As far as how it's changed my approach to the banjo, I don't know if it's really changed anything, per se, about my relationship with the instrument. As far as how I think of myself as a banjo player, I feel like the award was validation and it was recognition. I'd say it's been an absolute boon, as far as publicity for the band is concerned. We have people coming up to us at almost every shows when we do a meet and greet, and it seems like at least one person says it was on the Letterman show that they first discovered my playing or Punch Brothers. It's been great with getting people out to shows and familiarizing people with our music.

I think it definitely had something to do with this record coming out finally. There may have been points over the last four or five years when I was complacent and never thought I would never make another solo record again because I felt like I'd found the perfect musical family in Punch Brothers. The banjo prize, the Steve Martin prize, brought so much attention toward me that it illuminated the fact that so many years had gone by since my last record and turned the heat up a bit, as far as finding a concept and finding a way to make another record happen. It helped convince me to skirt a little bit closer to the center and get out of my comfort zone, as far as being a band member, and be a leader on a project.

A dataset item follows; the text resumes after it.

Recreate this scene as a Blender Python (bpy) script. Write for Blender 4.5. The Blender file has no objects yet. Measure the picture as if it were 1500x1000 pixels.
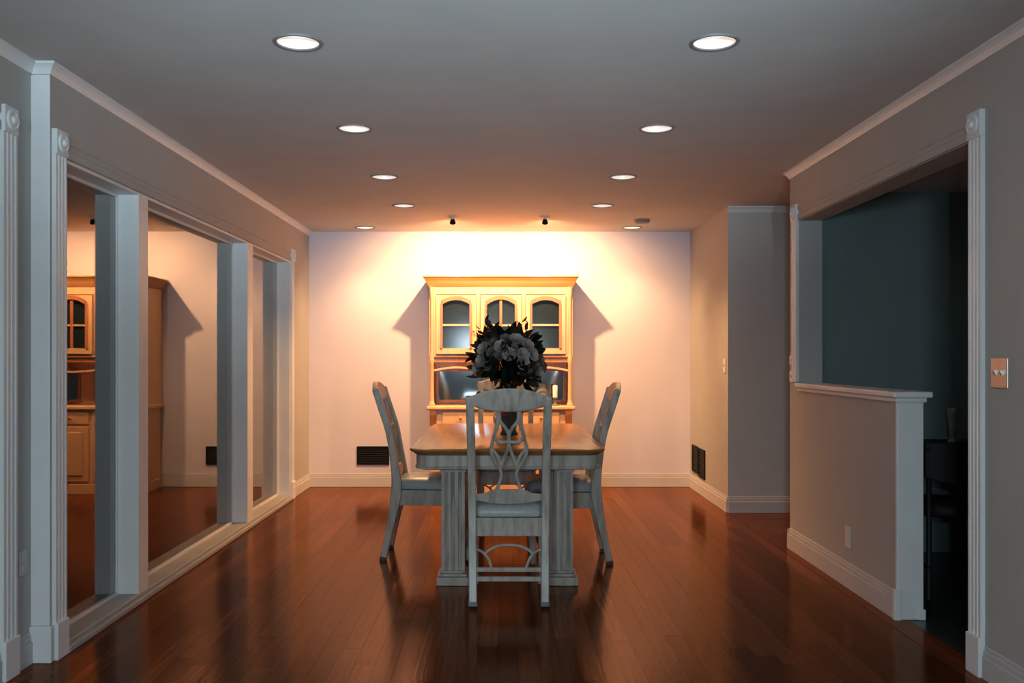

That's a good thing.

I wouldn't say there wasn't an issue of not taking it seriously, the solo project or my playing, but with so much attention squarely focused on me, not having something to offer that was purely my own to offer, other than something from seven years ago, definitely helped motivate the recording and facilitated the recording. I would never have been able to make the record the way we made it or had the people on it who played or had as much time in the studio without the help of the cash. People ask what I spent the money on, and that was my main investment.